TASK: Repeat, exactly and only, the lines from the beginning of the data through the line with "return EYE +". Pictures are left out.

════

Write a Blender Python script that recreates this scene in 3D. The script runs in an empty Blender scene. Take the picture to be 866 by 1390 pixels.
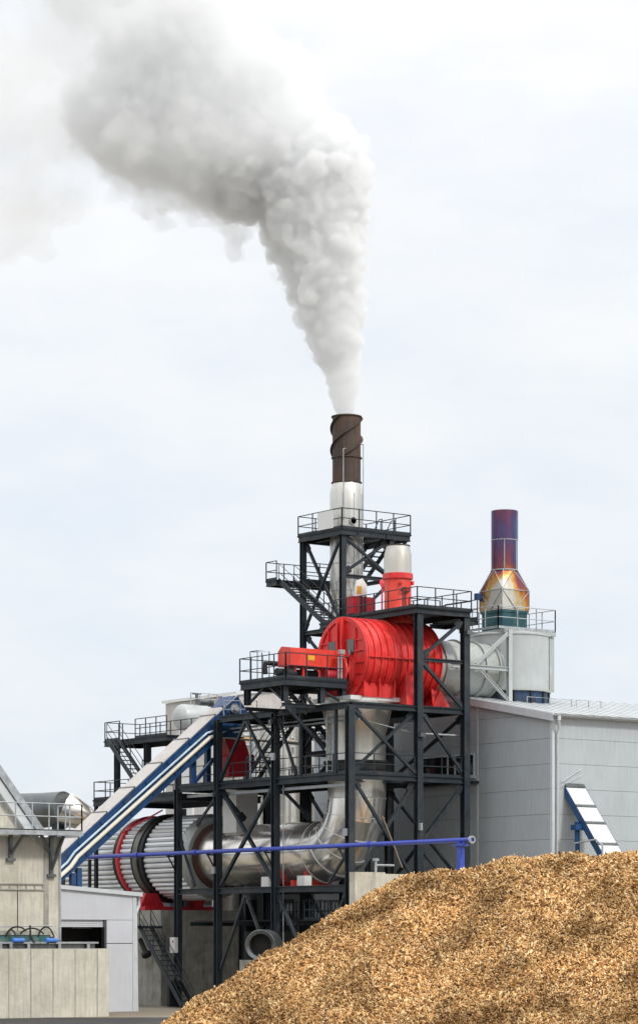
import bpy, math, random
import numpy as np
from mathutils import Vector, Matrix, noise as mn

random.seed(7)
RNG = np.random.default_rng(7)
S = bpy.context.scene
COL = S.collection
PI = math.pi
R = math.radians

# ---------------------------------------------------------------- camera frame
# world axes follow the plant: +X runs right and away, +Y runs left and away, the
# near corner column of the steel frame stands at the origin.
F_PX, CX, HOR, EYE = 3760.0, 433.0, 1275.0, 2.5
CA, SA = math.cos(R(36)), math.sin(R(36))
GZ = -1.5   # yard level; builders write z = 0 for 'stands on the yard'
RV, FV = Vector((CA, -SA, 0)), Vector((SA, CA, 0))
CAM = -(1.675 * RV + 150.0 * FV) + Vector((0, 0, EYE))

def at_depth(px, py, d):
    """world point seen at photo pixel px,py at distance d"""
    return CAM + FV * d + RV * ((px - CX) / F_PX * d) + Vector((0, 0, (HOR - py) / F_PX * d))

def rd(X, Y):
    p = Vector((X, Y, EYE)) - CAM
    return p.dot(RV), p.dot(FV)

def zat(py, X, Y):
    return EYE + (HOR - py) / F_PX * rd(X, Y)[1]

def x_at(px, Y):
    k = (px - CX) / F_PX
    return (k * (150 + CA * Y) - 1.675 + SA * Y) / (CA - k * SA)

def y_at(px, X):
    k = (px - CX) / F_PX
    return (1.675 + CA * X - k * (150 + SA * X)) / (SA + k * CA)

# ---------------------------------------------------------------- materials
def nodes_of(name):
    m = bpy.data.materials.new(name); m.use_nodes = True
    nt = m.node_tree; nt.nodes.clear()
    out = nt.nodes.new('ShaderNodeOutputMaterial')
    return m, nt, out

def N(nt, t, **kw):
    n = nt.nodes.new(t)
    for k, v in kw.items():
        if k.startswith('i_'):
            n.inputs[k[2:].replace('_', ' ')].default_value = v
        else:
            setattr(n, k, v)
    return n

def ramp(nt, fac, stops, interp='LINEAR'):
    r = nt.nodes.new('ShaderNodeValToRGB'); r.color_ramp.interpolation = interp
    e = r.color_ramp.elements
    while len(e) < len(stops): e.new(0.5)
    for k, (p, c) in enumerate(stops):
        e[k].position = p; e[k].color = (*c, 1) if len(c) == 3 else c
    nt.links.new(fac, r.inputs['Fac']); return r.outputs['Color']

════

ANSWER:
Write a Blender Python script that recreates this scene in 3D. The script runs in an empty Blender scene. Take the picture to be 866 by 1390 pixels.
import bpy, math, random
import numpy as np
from mathutils import Vector, Matrix, noise as mn

random.seed(7)
RNG = np.random.default_rng(7)
S = bpy.context.scene
COL = S.collection
PI = math.pi
R = math.radians

# ---------------------------------------------------------------- camera frame
# world axes follow the plant: +X runs right and away, +Y runs left and away, the
# near corner column of the steel frame stands at the origin.
F_PX, CX, HOR, EYE = 3760.0, 433.0, 1275.0, 2.5
CA, SA = math.cos(R(36)), math.sin(R(36))
GZ = -1.5   # yard level; builders write z = 0 for 'stands on the yard'
RV, FV = Vector((CA, -SA, 0)), Vector((SA, CA, 0))
CAM = -(1.675 * RV + 150.0 * FV) + Vector((0, 0, EYE))

def at_depth(px, py, d):
    """world point seen at photo pixel px,py at distance d"""
    return CAM + FV * d + RV * ((px - CX) / F_PX * d) + Vector((0, 0, (HOR - py) / F_PX * d))

def rd(X, Y):
    p = Vector((X, Y, EYE)) - CAM
    return p.dot(RV), p.dot(FV)

def zat(py, X, Y):
    return EYE + (HOR - py) / F_PX * rd(X, Y)[1]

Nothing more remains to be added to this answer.